Os colegas de Roman Prokofiev estão a enviar spam para endereços de e-mail russos e bielorrussos com informações sobre a guerra. “Inscrevi-me na lista de e-mails do Jooble e todos os dias as vagas de emprego chegavam ao meu e-mail, mas agora, quando abro vejo mensagens anti-guerra com convocações para comícios. Quando clico em ‘cancelar inscrição’, recebo as mesmas mensagens novamente”, escreveu-lhes um russo, em resposta às mensagens recebidas.
Roman Prokofiev não tem dúvidas de que “esta guerra é uma consequência da guerra da informação”, numa clara referência à propaganda russa que enquadra a invasão à Ucrânia como uma “operação militar especial” de manutenção da paz para resgatar os russófonos de um regime supostamente nazi ucraniano.
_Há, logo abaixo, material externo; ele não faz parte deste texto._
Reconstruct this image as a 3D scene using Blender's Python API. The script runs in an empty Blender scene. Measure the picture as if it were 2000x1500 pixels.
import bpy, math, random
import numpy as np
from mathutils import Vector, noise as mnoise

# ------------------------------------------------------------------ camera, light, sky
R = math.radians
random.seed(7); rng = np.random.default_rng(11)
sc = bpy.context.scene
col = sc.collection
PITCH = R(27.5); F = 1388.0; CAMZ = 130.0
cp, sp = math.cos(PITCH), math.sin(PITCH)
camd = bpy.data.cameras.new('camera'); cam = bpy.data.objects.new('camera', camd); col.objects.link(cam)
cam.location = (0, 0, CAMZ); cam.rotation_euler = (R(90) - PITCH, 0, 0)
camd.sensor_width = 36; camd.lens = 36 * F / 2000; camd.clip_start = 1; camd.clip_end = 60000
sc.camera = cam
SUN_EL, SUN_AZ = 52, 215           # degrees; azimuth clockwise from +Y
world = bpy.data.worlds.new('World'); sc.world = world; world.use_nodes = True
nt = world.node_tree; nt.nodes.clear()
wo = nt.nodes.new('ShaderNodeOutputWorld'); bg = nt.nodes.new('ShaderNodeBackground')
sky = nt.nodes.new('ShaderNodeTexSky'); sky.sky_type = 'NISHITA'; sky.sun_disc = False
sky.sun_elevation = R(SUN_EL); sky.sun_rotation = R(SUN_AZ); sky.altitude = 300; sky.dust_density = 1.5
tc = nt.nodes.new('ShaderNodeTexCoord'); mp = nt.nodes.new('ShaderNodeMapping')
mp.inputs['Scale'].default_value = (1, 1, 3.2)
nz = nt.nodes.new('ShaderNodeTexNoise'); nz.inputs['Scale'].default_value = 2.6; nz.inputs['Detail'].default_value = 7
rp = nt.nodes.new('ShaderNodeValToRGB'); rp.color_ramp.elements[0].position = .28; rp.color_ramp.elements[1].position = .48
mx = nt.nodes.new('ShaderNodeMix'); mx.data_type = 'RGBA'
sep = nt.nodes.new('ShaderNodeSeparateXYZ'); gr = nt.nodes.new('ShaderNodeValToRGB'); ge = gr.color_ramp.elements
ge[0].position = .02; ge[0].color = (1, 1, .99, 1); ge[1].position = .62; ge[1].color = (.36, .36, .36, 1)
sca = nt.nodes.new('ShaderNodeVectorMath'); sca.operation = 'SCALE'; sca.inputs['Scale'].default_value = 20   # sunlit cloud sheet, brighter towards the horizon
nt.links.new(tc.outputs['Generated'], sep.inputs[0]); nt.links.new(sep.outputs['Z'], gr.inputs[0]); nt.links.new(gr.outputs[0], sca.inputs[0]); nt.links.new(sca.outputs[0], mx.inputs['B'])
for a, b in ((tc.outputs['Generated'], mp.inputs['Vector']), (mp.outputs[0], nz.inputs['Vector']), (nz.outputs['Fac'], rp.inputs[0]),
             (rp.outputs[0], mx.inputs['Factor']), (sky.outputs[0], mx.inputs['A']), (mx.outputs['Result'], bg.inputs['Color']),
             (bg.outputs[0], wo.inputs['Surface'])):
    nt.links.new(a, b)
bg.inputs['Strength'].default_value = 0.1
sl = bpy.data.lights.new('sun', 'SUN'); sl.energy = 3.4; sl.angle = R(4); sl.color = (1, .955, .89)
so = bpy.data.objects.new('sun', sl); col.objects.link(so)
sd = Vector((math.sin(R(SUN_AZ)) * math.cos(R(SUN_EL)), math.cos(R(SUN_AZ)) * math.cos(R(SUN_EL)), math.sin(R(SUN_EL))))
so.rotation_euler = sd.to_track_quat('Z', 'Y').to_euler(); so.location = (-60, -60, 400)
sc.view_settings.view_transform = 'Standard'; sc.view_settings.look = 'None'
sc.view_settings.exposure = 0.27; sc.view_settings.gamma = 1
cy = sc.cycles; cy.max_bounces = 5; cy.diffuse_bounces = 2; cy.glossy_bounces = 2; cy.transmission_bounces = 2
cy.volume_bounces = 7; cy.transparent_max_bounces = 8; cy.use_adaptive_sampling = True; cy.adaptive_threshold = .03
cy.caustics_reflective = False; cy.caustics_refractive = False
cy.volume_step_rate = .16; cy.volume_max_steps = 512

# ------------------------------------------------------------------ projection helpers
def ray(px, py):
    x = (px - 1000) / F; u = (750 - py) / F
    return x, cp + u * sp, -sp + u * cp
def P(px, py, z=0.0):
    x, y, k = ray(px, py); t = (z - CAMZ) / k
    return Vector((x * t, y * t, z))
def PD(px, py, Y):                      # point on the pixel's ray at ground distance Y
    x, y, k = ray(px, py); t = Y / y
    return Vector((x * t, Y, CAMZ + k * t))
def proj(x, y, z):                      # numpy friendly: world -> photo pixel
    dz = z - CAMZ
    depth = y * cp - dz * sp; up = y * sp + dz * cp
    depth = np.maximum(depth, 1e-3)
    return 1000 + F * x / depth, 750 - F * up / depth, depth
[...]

Os ucranianos continuam a fazer o que podem. Todo o país está mobilizado no esforço conjunto de acabar com a guerra. Em muitos casos, já não há muita distinção entre os objetivos dos civis, das empresas privadas e do Estado. Para Ihor, bloquear sites russos é apenas uma das muitas frentes de combate.
À namorada deu a sua carteira de criptomoedas e os acessos às suas contas bancárias, para ela e a filha irem para a Hungria. O resto da sua família, pais, irmã e irmão mais novos, estão em Kherson, no sul do país, uma cidade já ocupada pelos russos. Ainda têm eletricidade, mas as redes telefónicas estão inoperacionais. Os mercados locais estão apenas a aceitar pagamentos com dinheiro e o pai de Ihor, dono de uma gráfica, tem apenas 500 hryvnias (15 euros) no bolso.